Владимир Исаакович Соловьёв, тогда самый молодой 31-летний литератор в секции, впоследствии ставший диссидентом, а ныне известный российско-американский писатель, проживающий в Нью-Йорке, по-своему оценил композицию романа: «…В романе ощущается и некоторый мелодраматизм. Композиция романа не совсем ровная, слишком последовательная, “просторная”, словно глубокий вдох. После такого начала ждёшь и широкого продолжения. Вторая же часть какая-то торопливая, прерывистая, усечённая, автор словно хочет быстрее связать концы с концами (Михаил и Рая), углы сглажены. Вдох глубокий, но нет соответствующего выдоха».
Упрекнуть Владимира Соловьёва в высказывании о композиции романа вряд ли было возможно, да и сам Фёдор Абрамов в ответном выступлении на этот счёт не смолчал:
«…Из кожи вон лезешь, пытаешься быть честным, сказать со своей точки зрения важные слова, а получаешь – “очернитель”, “прохожий с тросточкой”. За границей же подхватываются негативные оценки.

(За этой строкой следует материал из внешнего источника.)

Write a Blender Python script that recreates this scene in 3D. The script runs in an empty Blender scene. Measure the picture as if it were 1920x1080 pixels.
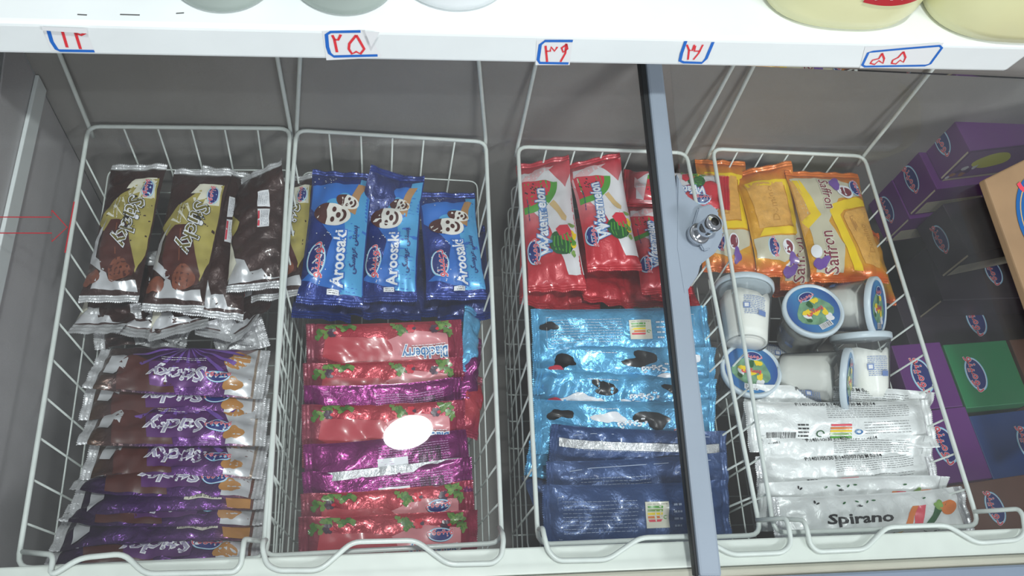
import bpy, bmesh, math, random, unicodedata
import numpy as np
from mathutils import Vector, Matrix
from mathutils.geometry import delaunay_2d_cdt
rnd = random.Random(7)
SC = bpy.context.scene
COL = SC.collection
V = Vector

# ------------------------------------------------------------------ camera
CAM = V((0.35947, -0.16720, 0.94207))
ROT = Matrix(((0.98846551, -0.00665795, -0.15129973), (-0.06162966, 0.89488748, -0.44201604), (0.13833916, 0.44624216, 0.88415509)))
FPX = 1651.0
cd = bpy.data.cameras.new('camera'); co = bpy.data.objects.new('camera', cd); COL.objects.link(co)
co.matrix_world = Matrix.Translation(CAM) @ ROT.to_4x4()
cd.sensor_width = 36.0; cd.lens = FPX / 1920 * 36; cd.clip_start = 0.02; cd.clip_end = 50
SC.camera = co

# ------------------------------------------------------------------ world, lamps, exposure
w = bpy.data.worlds.new('shop_air'); SC.world = w; w.use_nodes = True
bg = w.node_tree.nodes['Background']; bg.inputs[0].default_value = (0.86, 0.93, 1.0, 1); bg.inputs[1].default_value = 0.34
SC.view_settings.view_transform = 'Standard'; SC.view_settings.look = 'None'
SC.view_settings.gamma = 1.0; SC.view_settings.exposure = 0.0; SC.view_settings.use_curve_mapping = False

def area(name, loc, aim, size, power, col=(1, 1, 1), shape='DISK', size_y=None):
    l = bpy.data.lights.new(name, 'AREA'); l.shape = shape; l.size = size
    if size_y: l.size_y = size_y
    l.energy = power; l.color = col
    o = bpy.data.objects.new(name, l); COL.objects.link(o); o.location = loc
    o.rotation_euler = (V(aim) - V(loc)).to_track_quat('-Z', 'Y').to_euler()
    return o
area('ceiling_lamp', (0.455, -0.115, 1.90), (0.39, 0.1, 0.08), 0.15, 20, (0.95, 1.0, 0.98), 'ELLIPSE', 0.095)
area('front_fill_light', (2.1, -1.5, 1.9), (0.45, 0.3, 0.0), 0.9, 36, (0.95, 0.98, 1.0), 'RECTANGLE', 0.25)  # unseen fill; comes from the right, as the hanger wires' shadows fall left
area('front_fill_light', (0.15, -1.95, 2.0), (0.45, 0.3, 0.0), 0.9, 17, (0.95, 0.98, 1.0), 'RECTANGLE', 0.25)  # unseen fill added at the front left to brighten the tubs

# ------------------------------------------------------------------ pixel ray to a real plane (a surveying aid for the layout)
def ray(x, y): return ROT @ V(((x - 960) / FPX, -(y - 540) / FPX, -1.0))
def on_z(x, y, z=0.0):
    v = ray(x, y); return CAM + v * ((z - CAM.z) / v.z)
def on_x(x, y, X):
    v = ray(x, y); return CAM + v * ((X - CAM.x) / v.x)
def on_y(x, y, Y):
    v = ray(x, y); return CAM + v * ((Y - CAM.y) / v.y)
TH = math.radians(12); GN = V((0, -math.sin(TH), math.cos(TH))); GP = V((0, 0, 0.06))
def on_glass(x, y, lift=0.0):
    v = ray(x, y); return CAM + v * (((GP + GN * lift) - CAM).dot(GN) / v.dot(GN))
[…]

И, стараясь сделать бизнес на наших ошибках, радостно хвалят – “разоблачители”, “бросает вызов”, “очернитель-патриот”…
Был и буду писателем критического направления. Но главное в моей работе не отрицательный пафос, а с первой странички разговор о России, о своей стране, о нашем человеке, о нашем времени.
Не только не отрицаю, что являюсь бытописателем, но считаю, что словес нашей литературе хватает, а вот конкретного – что люди едят, о чём думают, сколько зарабатывают – вот этого не хватает. И счастлив, что люди замечают – я бытописатель. Стараюсь, чтобы в моих произведениях было больше “мяса” жизни».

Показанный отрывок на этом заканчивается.